本発明に相当する実施例1〜8において得られた記録用紙1〜8は、高い白色度を有し、印刷機の走行性、インクジェット記録適性(耐フェザーリング性、耐水性、インク乾燥性)いずれも良好であった。
一方、基紙に内添した中性ロジンサイズ剤の添加量が各実施例より少なく、ステキヒトサイズ度が10秒未満となった比較例1の場合、耐フェザーリング性が大きく悪化した。基紙に内添した中性ロジンサイズ剤の添加量が各実施例より多く、ステキヒトサイズ度が25秒を超えた比較例2の場合、インク乾燥性が大きく悪化した。
また、中性ロジンサイズ剤の代わりにアルキルケテンダイマーを添加した比較例3の場合、紙滑りが発生し、印刷機での走行性が悪化した。一方、中性ロジンサイズ剤の代わりにアルケニル無水コハク酸を添加した比較例4の場合、耐フェザーリング性が大きく悪化した。
蛍光染料を配合しなかった比較例5の場合、白色度が大きく低下し、インクジェット記録性能を付与するために必要なカチオン性樹脂を配合しなかった比較例6の場合、耐フェザーリング性、耐水性が悪化した。

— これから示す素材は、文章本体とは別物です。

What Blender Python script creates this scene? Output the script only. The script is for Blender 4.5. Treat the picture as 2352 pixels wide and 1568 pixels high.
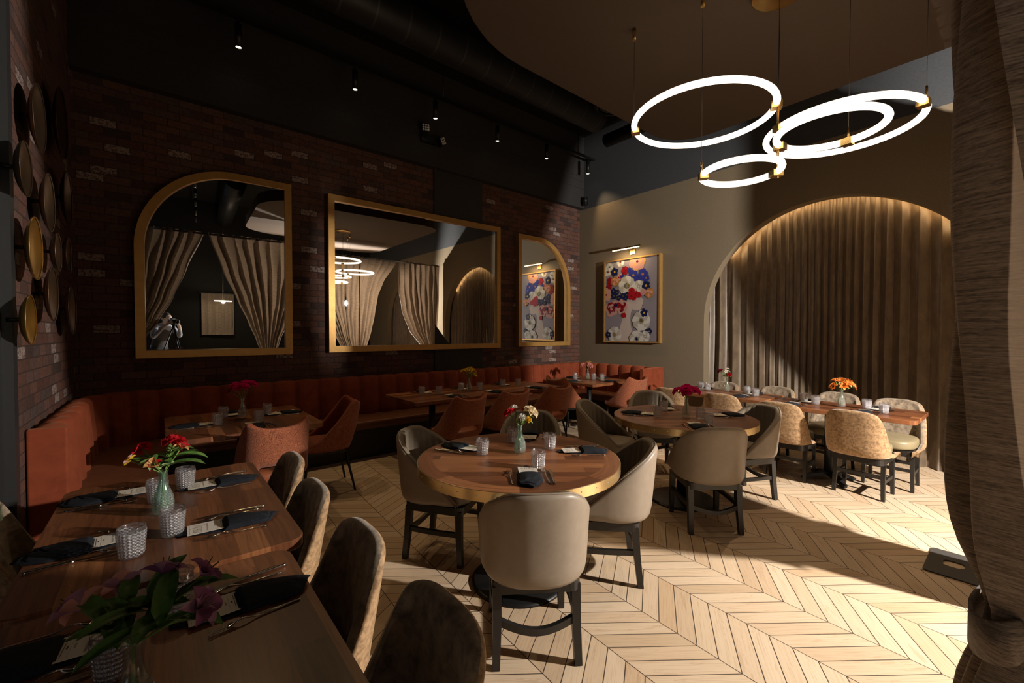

基紙に内添したロゼッタ型軽質炭酸カルシウムの添加量が各実施例より少ない比較例7の場合、インク乾燥性が大きく悪化した。基紙に内添したロゼッタ型軽質炭酸カルシウムの添加量が各実施例より多い比較例8の場合、粉落ちが発生し、また、耐フェザーリング性が大きく悪化した。また、ロゼッタ型軽質炭酸カルシウムの代わりに紡錘状軽質炭酸カルシウムを配合した比較例9の場合、インク乾燥性が大きく悪化した。
Claims (6)
- 印字速度100m/min.以上のロール給紙タイプのプリンターに使用するインクジェット記録用紙であって、パルプと、填料としてロゼッタ型軽質炭酸カルシウムと、内添サイズ剤として中性ロジンサイズ剤とを含有する基紙の表面に、カチオン性樹脂、アニオン性蛍光染料、及び結着剤を含有し、かつ顔料を含まない塗工液を塗工してなり、JIS−P8122に規定されたステキヒトサイズ度が10〜25秒かつJIS−P8251に規定された灰分が13%〜25%であるインクジェット記録用紙。
- 前記カチオン性樹脂がポリアミンエピハロヒドリン系樹脂であり、前記アニオン性蛍光染料がスチルベン型蛍光染料である請求項1に記載のインクジェット記録用紙。
- 前記カチオン性樹脂の分子量が10,000以下である請求項1又は2に記載されたインクジェット記録用紙。
- 前記基紙に前記塗工液をトランスファーロールコーターで塗工してなる請求項1〜3のいずれかに記載されたインクジェット記録用紙。
- 前記基紙が、前記パルプと前記カチオン性樹脂とを含有するパルプスラリーから抄紙されることを特徴とする、請求項1〜4のいずれかに記載されたインクジェット記録用紙。
- 前記カチオン性樹脂を含有するパルプスラリーが請求項1〜4のいずれかに記載されたインクジェット記録用紙の損紙を離解して作製されたものであることを特徴とする、請求項5記載のインクジェット記録用紙。